Records with scene code
··········

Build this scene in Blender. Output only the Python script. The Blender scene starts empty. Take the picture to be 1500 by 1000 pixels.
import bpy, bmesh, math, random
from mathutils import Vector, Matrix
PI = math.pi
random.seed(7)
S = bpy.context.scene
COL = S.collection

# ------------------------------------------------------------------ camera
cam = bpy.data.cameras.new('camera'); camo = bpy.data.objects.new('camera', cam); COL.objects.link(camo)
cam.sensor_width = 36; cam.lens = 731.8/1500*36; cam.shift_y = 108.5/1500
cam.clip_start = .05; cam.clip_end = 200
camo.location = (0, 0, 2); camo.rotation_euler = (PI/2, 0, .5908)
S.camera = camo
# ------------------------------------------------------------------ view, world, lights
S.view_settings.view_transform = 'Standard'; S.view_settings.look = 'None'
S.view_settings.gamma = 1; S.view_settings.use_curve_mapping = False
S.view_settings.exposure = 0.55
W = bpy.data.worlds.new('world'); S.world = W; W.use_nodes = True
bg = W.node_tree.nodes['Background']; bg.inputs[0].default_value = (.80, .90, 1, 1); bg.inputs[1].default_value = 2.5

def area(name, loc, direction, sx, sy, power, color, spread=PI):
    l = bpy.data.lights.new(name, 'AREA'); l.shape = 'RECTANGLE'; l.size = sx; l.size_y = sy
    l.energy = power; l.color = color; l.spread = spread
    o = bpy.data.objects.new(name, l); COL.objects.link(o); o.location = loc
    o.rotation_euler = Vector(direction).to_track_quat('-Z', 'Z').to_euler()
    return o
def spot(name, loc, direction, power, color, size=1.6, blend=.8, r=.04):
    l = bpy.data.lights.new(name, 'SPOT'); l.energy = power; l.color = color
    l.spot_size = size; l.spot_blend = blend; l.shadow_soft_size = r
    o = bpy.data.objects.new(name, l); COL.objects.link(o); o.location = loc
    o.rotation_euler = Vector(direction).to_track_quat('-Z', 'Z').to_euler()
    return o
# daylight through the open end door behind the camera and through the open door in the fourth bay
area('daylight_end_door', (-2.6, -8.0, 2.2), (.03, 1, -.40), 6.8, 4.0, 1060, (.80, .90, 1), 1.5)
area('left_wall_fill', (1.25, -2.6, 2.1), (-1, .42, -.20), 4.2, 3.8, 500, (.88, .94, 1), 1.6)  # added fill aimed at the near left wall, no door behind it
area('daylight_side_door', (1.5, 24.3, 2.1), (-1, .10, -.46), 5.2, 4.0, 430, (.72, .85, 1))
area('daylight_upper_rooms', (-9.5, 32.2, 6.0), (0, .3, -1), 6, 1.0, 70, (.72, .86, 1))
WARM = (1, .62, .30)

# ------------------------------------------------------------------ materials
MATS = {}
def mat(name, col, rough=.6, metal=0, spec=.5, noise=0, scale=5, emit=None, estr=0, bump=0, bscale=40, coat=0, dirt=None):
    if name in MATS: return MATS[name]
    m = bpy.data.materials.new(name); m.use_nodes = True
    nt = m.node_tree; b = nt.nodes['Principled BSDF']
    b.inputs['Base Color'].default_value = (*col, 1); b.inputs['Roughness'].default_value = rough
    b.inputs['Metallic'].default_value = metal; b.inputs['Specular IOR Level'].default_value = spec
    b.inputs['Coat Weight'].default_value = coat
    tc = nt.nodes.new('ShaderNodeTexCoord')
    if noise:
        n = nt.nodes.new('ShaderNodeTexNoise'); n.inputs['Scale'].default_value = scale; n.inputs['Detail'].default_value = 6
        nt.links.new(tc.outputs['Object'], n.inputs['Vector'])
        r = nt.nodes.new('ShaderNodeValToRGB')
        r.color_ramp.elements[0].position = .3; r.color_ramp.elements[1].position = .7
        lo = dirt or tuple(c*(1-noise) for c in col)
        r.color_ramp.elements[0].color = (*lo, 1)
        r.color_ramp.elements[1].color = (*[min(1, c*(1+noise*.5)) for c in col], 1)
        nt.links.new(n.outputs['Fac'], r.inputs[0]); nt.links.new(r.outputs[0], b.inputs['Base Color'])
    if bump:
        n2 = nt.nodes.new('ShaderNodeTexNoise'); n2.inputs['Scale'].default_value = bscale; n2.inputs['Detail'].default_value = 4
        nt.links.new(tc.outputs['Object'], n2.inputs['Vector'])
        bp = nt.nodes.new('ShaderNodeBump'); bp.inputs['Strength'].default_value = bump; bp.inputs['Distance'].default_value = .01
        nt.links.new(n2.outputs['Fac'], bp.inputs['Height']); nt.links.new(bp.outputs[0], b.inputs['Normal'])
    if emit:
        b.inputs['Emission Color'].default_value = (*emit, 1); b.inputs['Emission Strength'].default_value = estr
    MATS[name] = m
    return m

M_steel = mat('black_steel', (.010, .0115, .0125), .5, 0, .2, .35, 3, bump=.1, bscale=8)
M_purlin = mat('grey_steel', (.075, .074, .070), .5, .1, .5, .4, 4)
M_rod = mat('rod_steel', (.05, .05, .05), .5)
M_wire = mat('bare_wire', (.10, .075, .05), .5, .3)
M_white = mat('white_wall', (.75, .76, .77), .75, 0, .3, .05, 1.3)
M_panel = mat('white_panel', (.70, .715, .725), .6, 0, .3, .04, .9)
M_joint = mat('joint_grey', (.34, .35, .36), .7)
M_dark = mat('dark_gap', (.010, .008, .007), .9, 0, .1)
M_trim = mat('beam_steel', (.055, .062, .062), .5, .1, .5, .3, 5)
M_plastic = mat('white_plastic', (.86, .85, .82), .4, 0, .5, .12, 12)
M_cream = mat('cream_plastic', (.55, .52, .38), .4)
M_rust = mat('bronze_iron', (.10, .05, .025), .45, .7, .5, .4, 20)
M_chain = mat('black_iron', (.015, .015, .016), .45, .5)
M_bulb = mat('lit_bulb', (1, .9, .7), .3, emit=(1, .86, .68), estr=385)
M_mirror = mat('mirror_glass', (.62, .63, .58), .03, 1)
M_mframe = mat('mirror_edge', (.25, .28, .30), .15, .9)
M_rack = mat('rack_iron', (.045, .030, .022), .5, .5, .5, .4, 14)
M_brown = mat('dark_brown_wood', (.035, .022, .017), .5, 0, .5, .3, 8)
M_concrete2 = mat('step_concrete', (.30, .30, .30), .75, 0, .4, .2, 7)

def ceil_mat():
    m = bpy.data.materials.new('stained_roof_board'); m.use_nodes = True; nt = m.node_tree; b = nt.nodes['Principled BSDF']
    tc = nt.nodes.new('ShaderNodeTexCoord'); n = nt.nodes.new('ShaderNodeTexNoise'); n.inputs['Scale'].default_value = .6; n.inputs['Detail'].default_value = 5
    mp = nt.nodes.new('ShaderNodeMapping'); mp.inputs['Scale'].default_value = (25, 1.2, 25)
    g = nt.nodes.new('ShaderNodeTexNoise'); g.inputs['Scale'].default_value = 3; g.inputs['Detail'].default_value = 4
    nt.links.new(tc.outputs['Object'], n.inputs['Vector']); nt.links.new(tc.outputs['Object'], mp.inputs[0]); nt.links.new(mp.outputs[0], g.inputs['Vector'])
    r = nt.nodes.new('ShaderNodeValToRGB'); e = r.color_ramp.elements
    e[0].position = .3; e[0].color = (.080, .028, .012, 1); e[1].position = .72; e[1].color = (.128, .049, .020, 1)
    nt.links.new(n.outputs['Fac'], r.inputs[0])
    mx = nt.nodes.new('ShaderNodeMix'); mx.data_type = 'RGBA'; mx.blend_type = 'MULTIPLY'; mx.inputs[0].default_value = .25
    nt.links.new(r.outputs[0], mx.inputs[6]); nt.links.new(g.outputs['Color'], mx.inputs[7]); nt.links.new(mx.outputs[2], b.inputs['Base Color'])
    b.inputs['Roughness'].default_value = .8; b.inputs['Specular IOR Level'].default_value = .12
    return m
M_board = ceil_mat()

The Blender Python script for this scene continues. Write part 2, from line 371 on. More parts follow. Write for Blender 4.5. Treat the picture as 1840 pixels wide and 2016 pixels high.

··········

— TASK REQUIREMENTS —
The lines from the top of the data above down to the line containing "COL = S.collection" are to be copied exactly; no other line should appear.

— RESULT BELOW —
Build this scene in Blender. Output only the Python script. The Blender scene starts empty. Take the picture to be 1500 by 1000 pixels.
import bpy, bmesh, math, random
from mathutils import Vector, Matrix
PI = math.pi
random.seed(7)
S = bpy.context.scene
COL = S.collection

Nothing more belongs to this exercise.